Rewatching ST:TNG after a 20-year break.
If two undergrads from different departments have restraining orders against each other, and they both applied for the same divisional scholarship, would I put them in a Winnebago for an overnight trip to a neutral location in order to decide who gets the money? I guess I would, if I were a character in a fledgling TV series trying out a mystery trope.
One of my favorite moments of classic Trek is a moral dilemma posed by an empathetic alien shapeshifter that kills people by sucking all the salt out of their bodies. In the form of kindly Dr. McCoy, it carefully points out that the creature everyone wants to kill is simply doing what it does naturally to survive. This was Star Trek at its best.
We do get a little of this — but only a little — in “Lonely Among Us,” a “bottle” episode that takes place entirely on the Enterprise. Conflict between two species who petition for membership in the Federation turns out to be the B-plot. On its way past a mysterious optical special effect, the Enterprise picks up a strange glowing spark via the sensor array, and as such entities tend to do in Star Trek, it starts wreaking havoc. We get a lot of exterior shots of the ship, some alien character designs that would have worked better in background shots, a glimpse at a sensor relay room we’ve never seen before (though it’s pretty obviously a redress of Engineering), and some glimpses of the Crushers at home.

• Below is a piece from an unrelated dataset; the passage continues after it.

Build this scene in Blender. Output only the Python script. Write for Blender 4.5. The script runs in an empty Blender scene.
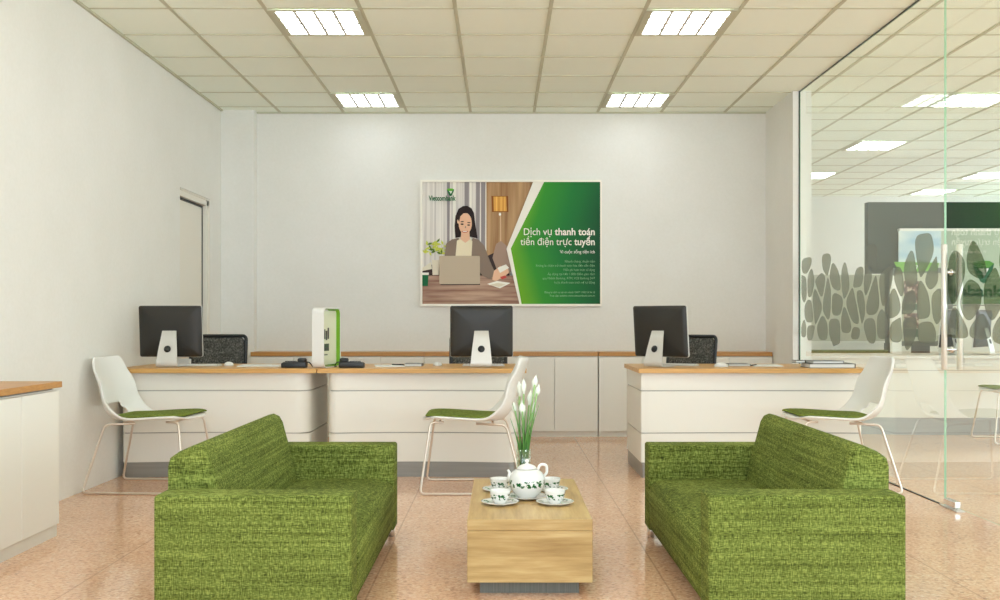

When the spark-possessed doctor wanders into her quarters, Wesley is excited by her sudden apparent interest in his warp theory homework. This was, I think, a good use of Wesley — I felt sad for him later when, no longer possessed, his mother says she doesn’t remember their previous conversation. She’s clearly enjoying his company, smiling at him and patting his leg affectionately, but she’s like the parents in “The Music Man” whose affection is laughable because it renders them incapable of objectively assessing talent (“Linus, play to me son!”). Knowing how many “Wesley saves the ship” episodes are coming, I thought this was a well-done, subtle depiction of Wesley’s isolation.
As with many of these early episodes, the pacing is just off. Even as threats to the ship mount, the conflict between the reptilian Selay and the feline(?) Anticans is treated as comic relief. Riker and Yar barely tolerate them, and Picard gives one of his speeches about “all that nonsense” that used to cause violence over “differences in customs, God concepts, and even, strangely enough, economic systems.” Though Riker professes he “didn’t understand that kind of hostility even when I studied Earth history,” he picks up right away on Picard’s references to Sherlock Holmes, which sets up the C plot of Data smoking a pipe and looking at things through a big magnifying glass. Overall I was not impressed with the Holmes bit. In order to set up the line, “Indubitably, my good woman,” the writers force Yar to play Watson and deliver the banal line, “We can learn something from non-disclosure?” (What kind of training does a security chief get if she needs an android to channel Holmes to tell her how investigators deal with partial truths?) I did chuckle at Spiner’s delivery of Data’s line, “Elementary, my dear Riker. Sir.”
I was also unimpressed by a hokey scene in which Troy uses “hypnosis” on Crusher in oder to recover her memory of what happened just before the alien took her over. It’s almost as if the writers were recycling a scene they had written for Spock to use a mind-meld.
I’d rather have learned a little more about the sparkly blue alien, and how much of Picard was behind the speech about merging with an energy being to explore the unknown. Troi’s oddly specific “feeling” that Picard was planning to use the transporter to beam him into a cloud isn’t terribly consistent with what we know of her emotion-sensing abilities, especially since we just saw her use “hypnosis” to get similar specifics from Crusher. And the idea that we can use the transporter to restore Picard from a backup opens up a can of worms. Why didn’t they reconstitute the dead assistant chief engineer from his latest transporter backup? The episode doesn’t spend enough time establishing that there’s something special about these circumstances that make this unusual use of the transporter possible.
In the sensor room, LaForge is holding a thin plastic rectangle as if it’s a tablet computer, but I still haven’t spotted one of the PADDs that becomes such an iconic part of the show. At home with the Crushers we see Wesley using a desktop computer and a few chunky handheld device. In a later scene, Wesley is carrying a very thin tablet whose surface we only barely glimpse, while Beverly is curled up on the couch reading from a chunky tablet. In an earlier scene, Dr. Crusher wears a futuristic doctor’s headband, only instead of an iconic round mirror it’s a lens that presumably augments her vision in some way. I don’t recall ever seeing that prop again. I like seeing the characters using these props very casually, without saying things like, “Let me show you that computerized digital data information file on my hand-held wireless telescreen device, which is so different from the non-interactive paper-based devices our ancestors used many years ago.”